Марксисту Бухарину в 1921 году, очевидно, не давала покоя его теоретическая совесть. Он, как и многие, находился в недоумении: почему рабочий класс, чью диктатуру объявляла партия, чьи интересы она защищала перед мировой буржуазией, выступил в начале года массовыми забастовками в Петрограде, волнениями и волынками в Москве и других городах? Почему рабочие на предприятиях выносили эсеровские резолюции, поддерживая лозунг свободной торговли? Почему, наконец, в связи с этим тыловые гарнизоны пришлось переводить на фронтовой паек?
Бухарин признавался: «Из 5 млн.[625] рабочих вряд ли около миллиона вместе с 700 тыс. коммунистами были против свободной торговли». И сделал вывод: «При разрухе пролетариат превращается в мелкую буржуазию» и усваивает ее интересы в свободной торговле[626]. Бросив все население России в мелкобуржуазную пучину, Бухарин остался в одиночестве, но «теория» была спасена!
В марте 1921 года в одном из выступлений Бухарин произнес: «Разбив врага и покончив с кронштадтским восстанием, мы должны обеспечить внутренний мир и железными руками прекратить всякие попытки ниспровержения Советской власти, допустив, однако, усиленные уступки целому ряду слоев населения. Таково соглашение с крестьянством, такова закупка за границей продуктов потребления с целью дать возможность рабочему с большей интенсивностью работать для возрождения нашей промышленности»[627]. Итак, Бухарин уполномочен от лица кого-то сделать усиленные уступки и крестьянам и рабочим. На наш взгляд, выяснение этого лица и могло бы составить вклад в дальнейшее изучение проблемы военного коммунизма.
В одном из своих лучших сочинений Маркс справедливо заметил: «Как об отдельном человеке нельзя судить на основании того, что он сам о себе думает, точно так же нельзя судить о подобной эпохе по ее сознанию. Наоборот, это сознание надо объяснять из противоречий материальной жизни, из существующего конфликта между общественными производительными силами и общественными отношениями»[628]. Это высказывание укрепляет наше сомнение, а все ли большевиками было осознано из того, что они делали? В частности, до конца ли ими была понята природа той огромной власти, которая перешла к ним от царского и Временного правительств?

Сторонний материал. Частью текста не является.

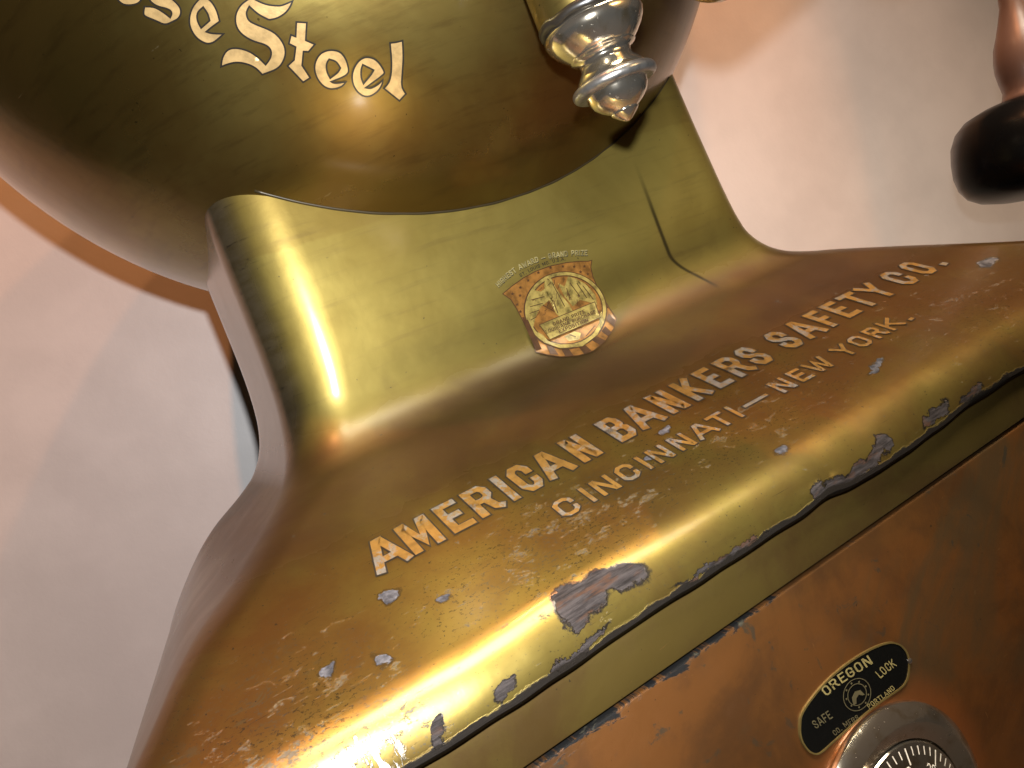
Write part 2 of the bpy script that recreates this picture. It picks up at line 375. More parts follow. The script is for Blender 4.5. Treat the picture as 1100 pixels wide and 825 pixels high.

Сознание человека предоставляет ему возможность смотреть на любое явление по-разному, с различных точек зрения. Например, на науку можно смотреть как на развитие человеческого познания, а можно и так, как говорил Прудон: наука — это история заблуждений человечества. Все зависит от того, какая сторона явления абсолютизируется, на чем делается акцент. Соответственно, и период военного коммунизма можно рассматривать как время великой разрухи, но в ней нельзя не заметить островок организованности, который постоянно увеличивается, постепенно притягивая к себе все беспорядочные части. Этим островком было новое государство. Если попытаться дать краткое определение военному коммунизму, разумеется, с оговорками, что всякие дефиниции страдают своими специфическими уродствами — однобокостью, неполнотой и т. п., то можно сказать, что военный коммунизм есть способ укрепления государства, расширение его роли и функций в обществе, и прежде всего в экономике. Все остальное — производное, вторичное, закономерно или случайно вытекающее из главного.